-- BEGIN --

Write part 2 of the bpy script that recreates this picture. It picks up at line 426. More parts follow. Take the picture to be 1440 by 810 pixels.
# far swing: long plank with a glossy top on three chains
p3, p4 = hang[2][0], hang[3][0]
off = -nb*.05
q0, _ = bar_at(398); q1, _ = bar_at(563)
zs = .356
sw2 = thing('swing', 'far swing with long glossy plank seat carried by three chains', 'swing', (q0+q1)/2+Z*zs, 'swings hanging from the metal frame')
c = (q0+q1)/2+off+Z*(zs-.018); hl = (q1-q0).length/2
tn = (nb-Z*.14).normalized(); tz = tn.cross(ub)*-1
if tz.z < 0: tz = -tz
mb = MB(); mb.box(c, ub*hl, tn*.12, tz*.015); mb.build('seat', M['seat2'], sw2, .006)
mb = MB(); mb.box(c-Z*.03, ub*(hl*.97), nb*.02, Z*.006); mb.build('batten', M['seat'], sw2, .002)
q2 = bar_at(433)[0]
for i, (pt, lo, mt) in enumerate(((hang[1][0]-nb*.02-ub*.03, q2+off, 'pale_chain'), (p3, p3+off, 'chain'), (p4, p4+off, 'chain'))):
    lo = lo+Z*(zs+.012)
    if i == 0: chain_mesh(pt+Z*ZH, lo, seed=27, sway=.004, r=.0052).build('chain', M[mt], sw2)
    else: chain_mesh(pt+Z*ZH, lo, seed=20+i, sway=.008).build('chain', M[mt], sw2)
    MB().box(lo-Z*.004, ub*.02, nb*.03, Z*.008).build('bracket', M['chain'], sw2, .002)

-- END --

Restate the listing in full, word for word.

Write part 2 of the bpy script that recreates this picture. It picks up at line 426. More parts follow. Take the picture to be 1440 by 810 pixels.
# far swing: long plank with a glossy top on three chains
p3, p4 = hang[2][0], hang[3][0]
off = -nb*.05
q0, _ = bar_at(398); q1, _ = bar_at(563)
zs = .356
sw2 = thing('swing', 'far swing with long glossy plank seat carried by three chains', 'swing', (q0+q1)/2+Z*zs, 'swings hanging from the metal frame')
c = (q0+q1)/2+off+Z*(zs-.018); hl = (q1-q0).length/2
tn = (nb-Z*.14).normalized(); tz = tn.cross(ub)*-1
if tz.z < 0: tz = -tz
mb = MB(); mb.box(c, ub*hl, tn*.12, tz*.015); mb.build('seat', M['seat2'], sw2, .006)
mb = MB(); mb.box(c-Z*.03, ub*(hl*.97), nb*.02, Z*.006); mb.build('batten', M['seat'], sw2, .002)
q2 = bar_at(433)[0]
for i, (pt, lo, mt) in enumerate(((hang[1][0]-nb*.02-ub*.03, q2+off, 'pale_chain'), (p3, p3+off, 'chain'), (p4, p4+off, 'chain'))):
    lo = lo+Z*(zs+.012)
    if i == 0: chain_mesh(pt+Z*ZH, lo, seed=27, sway=.004, r=.0052).build('chain', M[mt], sw2)
    else: chain_mesh(pt+Z*ZH, lo, seed=20+i, sway=.008).build('chain', M[mt], sw2)
    MB().box(lo-Z*.004, ub*.02, nb*.03, Z*.008).build('bracket', M['chain'], sw2, .002)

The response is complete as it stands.